» **EXERCISE DETAILS**:
Write out exactly the lines from the start of the entries through the one that contains "COL = SC.collection", including both.

<<<<

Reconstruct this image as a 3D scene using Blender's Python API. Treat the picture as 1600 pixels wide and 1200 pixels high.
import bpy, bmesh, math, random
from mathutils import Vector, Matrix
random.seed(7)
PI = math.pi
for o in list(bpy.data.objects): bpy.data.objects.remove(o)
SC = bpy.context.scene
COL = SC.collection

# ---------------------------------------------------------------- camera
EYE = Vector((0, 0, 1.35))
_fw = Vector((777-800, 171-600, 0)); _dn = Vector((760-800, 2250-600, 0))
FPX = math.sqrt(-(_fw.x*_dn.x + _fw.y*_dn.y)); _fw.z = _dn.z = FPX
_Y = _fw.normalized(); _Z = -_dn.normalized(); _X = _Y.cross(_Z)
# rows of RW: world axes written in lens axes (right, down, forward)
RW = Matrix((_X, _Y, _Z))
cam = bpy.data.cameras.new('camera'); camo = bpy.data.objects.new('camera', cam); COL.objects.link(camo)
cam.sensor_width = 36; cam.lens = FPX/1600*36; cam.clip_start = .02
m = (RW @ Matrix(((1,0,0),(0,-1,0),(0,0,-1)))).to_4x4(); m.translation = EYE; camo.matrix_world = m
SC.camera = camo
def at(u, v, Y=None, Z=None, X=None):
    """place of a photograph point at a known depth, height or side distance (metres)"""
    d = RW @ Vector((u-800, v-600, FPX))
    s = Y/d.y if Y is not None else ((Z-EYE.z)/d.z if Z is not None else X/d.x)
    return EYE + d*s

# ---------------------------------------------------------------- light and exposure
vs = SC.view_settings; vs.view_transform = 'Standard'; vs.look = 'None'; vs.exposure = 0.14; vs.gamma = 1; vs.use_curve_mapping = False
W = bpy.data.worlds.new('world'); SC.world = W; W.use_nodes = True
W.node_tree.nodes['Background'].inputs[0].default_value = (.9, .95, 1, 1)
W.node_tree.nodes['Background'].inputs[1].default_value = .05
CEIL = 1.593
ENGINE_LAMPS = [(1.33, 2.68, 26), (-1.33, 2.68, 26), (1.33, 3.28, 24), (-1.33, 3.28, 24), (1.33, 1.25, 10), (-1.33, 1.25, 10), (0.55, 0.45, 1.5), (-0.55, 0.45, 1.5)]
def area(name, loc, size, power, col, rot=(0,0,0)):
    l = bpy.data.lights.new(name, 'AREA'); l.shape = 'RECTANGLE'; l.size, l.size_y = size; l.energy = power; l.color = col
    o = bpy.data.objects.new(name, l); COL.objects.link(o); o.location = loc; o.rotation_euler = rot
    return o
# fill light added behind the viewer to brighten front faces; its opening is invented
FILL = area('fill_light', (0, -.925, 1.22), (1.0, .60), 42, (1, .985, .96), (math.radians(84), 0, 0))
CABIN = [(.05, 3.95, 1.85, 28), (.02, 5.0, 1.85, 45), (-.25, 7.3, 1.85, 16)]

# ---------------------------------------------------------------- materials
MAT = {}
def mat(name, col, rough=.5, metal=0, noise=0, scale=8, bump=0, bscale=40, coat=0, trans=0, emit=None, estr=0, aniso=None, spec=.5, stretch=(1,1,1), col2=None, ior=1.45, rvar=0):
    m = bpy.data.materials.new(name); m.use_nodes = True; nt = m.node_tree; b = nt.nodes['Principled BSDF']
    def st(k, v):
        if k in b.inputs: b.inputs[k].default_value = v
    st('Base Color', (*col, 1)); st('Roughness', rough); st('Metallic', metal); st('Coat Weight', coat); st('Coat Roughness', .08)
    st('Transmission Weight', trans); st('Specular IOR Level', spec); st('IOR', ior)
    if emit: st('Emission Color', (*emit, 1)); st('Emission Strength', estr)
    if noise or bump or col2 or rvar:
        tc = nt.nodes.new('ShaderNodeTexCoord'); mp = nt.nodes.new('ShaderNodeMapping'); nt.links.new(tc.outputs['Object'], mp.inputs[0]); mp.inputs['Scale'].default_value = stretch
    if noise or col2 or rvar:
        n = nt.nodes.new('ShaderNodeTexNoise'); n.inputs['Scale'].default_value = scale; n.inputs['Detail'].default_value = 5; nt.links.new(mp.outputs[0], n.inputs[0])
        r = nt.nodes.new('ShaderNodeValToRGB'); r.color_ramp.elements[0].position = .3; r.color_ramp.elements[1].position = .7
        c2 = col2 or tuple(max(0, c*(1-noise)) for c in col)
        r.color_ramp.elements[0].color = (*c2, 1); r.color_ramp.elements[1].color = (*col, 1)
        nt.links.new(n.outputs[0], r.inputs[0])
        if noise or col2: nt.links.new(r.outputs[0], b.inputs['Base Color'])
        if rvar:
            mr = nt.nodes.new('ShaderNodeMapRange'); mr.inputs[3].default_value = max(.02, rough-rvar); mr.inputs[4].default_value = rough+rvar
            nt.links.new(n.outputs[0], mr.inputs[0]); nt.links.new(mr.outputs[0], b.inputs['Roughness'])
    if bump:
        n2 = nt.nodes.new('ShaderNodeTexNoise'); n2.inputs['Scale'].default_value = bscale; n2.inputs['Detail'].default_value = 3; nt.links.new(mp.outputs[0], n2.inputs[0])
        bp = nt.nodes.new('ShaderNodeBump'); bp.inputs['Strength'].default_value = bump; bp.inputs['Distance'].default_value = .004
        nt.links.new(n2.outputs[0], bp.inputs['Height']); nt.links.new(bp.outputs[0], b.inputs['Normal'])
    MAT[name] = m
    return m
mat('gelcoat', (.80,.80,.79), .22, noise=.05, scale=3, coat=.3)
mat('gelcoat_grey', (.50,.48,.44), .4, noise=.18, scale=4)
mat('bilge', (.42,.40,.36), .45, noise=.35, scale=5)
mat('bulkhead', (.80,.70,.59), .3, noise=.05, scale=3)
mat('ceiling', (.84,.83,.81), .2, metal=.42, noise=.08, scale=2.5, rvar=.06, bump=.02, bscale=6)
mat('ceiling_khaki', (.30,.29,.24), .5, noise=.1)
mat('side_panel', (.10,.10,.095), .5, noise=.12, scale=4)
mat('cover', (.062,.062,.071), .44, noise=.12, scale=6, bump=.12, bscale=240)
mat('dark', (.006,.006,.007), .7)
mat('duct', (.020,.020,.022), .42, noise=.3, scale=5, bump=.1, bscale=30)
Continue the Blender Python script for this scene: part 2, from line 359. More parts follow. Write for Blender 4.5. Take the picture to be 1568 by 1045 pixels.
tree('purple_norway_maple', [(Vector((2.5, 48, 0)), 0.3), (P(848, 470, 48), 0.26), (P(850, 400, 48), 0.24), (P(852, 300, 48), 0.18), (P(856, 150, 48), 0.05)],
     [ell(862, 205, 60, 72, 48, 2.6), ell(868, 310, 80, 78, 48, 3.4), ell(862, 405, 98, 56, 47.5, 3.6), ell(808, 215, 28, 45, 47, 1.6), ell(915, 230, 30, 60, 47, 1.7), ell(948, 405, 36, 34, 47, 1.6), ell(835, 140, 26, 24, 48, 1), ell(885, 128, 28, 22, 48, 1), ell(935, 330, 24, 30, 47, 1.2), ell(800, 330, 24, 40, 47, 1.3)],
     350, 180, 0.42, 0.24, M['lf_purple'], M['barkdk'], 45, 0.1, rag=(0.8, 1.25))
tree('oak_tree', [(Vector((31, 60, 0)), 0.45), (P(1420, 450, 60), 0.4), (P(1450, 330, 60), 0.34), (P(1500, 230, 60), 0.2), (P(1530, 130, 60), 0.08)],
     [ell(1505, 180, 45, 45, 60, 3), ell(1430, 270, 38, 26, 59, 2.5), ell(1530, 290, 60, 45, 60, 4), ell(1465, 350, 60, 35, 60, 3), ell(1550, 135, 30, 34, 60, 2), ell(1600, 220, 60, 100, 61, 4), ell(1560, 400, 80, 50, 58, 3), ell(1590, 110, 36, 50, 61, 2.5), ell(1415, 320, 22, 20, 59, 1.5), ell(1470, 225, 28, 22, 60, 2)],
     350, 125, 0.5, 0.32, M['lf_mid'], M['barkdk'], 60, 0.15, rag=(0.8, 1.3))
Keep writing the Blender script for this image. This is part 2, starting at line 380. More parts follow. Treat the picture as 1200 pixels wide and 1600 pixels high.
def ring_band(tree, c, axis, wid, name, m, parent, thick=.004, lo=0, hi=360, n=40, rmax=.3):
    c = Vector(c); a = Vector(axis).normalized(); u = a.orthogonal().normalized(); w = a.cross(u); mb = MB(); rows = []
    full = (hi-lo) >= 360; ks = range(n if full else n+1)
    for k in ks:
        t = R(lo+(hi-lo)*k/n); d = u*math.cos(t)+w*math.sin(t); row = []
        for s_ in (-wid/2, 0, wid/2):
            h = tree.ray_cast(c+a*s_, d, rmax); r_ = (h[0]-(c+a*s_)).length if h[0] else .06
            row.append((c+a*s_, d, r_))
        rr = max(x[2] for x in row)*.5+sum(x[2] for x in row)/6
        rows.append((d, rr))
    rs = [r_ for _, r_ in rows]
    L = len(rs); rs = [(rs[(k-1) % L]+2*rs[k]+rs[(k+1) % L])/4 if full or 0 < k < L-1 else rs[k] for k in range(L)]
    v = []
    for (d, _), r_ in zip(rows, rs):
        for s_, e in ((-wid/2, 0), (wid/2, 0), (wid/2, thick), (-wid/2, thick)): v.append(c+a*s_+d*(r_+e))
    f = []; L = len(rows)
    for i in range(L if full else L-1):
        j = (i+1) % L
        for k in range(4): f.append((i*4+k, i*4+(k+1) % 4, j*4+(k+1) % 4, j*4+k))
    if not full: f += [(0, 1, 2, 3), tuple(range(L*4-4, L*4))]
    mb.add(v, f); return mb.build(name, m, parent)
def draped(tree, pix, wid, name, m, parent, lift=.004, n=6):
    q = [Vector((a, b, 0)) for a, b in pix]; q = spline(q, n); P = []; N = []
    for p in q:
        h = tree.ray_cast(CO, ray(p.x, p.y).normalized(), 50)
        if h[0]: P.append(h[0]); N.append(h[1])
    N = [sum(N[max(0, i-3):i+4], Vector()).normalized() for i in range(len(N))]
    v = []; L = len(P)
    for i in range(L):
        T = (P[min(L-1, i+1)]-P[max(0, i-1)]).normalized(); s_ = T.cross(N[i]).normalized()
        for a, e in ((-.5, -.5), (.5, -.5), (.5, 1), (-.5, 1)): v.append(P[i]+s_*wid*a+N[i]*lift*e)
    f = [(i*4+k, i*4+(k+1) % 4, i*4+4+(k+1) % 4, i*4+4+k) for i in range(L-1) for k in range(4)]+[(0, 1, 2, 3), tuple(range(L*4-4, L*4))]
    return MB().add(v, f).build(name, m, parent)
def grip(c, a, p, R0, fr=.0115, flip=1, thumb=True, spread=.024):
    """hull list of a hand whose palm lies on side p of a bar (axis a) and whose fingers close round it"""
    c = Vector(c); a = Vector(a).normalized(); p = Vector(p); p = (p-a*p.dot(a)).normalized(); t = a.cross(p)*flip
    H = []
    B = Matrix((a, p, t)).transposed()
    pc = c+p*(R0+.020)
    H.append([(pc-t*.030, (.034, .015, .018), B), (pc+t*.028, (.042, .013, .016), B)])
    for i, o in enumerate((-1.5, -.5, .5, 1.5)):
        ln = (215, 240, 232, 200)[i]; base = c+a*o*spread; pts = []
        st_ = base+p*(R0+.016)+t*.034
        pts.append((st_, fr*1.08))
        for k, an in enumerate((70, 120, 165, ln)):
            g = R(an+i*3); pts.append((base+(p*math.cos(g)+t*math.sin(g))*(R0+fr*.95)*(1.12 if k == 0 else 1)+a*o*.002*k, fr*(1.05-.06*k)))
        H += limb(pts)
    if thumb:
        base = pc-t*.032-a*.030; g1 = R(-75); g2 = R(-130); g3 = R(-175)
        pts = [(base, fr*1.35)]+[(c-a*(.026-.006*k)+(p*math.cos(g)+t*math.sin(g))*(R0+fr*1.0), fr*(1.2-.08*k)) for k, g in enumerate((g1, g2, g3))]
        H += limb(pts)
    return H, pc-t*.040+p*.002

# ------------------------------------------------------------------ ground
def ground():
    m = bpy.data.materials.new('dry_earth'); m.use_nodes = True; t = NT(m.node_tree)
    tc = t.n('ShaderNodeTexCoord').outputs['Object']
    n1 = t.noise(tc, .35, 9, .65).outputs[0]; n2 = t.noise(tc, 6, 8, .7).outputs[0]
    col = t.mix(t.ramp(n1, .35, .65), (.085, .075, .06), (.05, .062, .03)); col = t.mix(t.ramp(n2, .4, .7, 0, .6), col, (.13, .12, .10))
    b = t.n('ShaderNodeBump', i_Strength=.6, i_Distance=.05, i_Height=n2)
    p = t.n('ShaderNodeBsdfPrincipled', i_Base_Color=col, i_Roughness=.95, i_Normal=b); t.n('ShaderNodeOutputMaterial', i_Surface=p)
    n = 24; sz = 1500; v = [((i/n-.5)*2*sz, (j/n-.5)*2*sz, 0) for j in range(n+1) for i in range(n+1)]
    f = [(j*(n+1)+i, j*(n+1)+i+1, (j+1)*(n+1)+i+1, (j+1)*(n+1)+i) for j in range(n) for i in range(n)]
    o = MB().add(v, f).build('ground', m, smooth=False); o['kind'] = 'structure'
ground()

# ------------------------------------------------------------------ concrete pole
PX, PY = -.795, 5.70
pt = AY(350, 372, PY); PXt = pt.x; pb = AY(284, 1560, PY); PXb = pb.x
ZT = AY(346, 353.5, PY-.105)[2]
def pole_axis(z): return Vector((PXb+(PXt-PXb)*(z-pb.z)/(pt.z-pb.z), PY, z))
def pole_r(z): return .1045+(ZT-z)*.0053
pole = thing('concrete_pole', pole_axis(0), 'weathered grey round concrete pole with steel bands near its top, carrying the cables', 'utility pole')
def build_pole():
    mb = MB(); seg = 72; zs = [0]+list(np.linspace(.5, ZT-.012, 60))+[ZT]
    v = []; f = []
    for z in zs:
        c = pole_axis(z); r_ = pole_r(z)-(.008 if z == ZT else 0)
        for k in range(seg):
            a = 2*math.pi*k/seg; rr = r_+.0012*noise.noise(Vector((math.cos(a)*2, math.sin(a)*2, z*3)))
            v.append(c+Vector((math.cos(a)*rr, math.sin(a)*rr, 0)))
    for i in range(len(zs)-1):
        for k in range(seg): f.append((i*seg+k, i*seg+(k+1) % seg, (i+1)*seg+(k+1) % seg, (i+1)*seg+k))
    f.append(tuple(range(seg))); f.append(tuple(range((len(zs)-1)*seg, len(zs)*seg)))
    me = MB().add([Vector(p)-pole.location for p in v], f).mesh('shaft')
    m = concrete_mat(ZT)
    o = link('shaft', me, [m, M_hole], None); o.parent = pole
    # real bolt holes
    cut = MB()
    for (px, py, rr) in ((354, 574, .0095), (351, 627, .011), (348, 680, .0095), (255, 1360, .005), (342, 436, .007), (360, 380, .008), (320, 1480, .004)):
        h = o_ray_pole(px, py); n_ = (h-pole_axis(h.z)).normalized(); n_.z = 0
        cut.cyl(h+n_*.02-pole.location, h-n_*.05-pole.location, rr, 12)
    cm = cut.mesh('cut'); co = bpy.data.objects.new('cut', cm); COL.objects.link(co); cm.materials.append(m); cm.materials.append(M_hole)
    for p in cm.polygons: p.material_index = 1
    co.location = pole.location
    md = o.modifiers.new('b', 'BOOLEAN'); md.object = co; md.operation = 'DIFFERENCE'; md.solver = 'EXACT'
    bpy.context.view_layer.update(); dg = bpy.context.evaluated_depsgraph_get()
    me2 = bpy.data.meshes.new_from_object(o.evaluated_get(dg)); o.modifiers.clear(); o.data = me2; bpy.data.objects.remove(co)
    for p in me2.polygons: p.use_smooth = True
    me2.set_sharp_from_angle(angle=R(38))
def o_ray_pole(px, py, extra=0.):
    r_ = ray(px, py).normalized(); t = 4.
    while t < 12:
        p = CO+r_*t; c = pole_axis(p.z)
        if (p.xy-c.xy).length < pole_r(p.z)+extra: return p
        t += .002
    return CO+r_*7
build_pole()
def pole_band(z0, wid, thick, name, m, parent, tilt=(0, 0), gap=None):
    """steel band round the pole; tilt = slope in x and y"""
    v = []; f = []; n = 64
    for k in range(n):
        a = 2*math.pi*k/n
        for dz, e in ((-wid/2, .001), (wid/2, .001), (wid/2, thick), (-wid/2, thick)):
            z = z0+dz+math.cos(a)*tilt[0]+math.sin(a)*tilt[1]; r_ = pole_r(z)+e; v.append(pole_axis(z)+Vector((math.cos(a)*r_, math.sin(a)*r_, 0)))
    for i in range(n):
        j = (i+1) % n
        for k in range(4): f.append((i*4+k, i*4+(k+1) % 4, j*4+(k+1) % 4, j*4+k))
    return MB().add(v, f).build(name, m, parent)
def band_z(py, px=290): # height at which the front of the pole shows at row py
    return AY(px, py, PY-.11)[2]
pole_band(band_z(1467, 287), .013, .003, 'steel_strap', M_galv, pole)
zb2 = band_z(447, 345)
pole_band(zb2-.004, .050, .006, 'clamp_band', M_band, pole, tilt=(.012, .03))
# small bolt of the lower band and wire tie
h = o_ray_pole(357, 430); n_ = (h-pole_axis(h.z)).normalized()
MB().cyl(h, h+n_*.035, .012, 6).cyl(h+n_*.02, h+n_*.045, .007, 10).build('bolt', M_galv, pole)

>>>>

» **ANSWER TO THIS EXERCISE**:
Reconstruct this image as a 3D scene using Blender's Python API. Treat the picture as 1600 pixels wide and 1200 pixels high.
import bpy, bmesh, math, random
from mathutils import Vector, Matrix
random.seed(7)
PI = math.pi
for o in list(bpy.data.objects): bpy.data.objects.remove(o)
SC = bpy.context.scene
COL = SC.collection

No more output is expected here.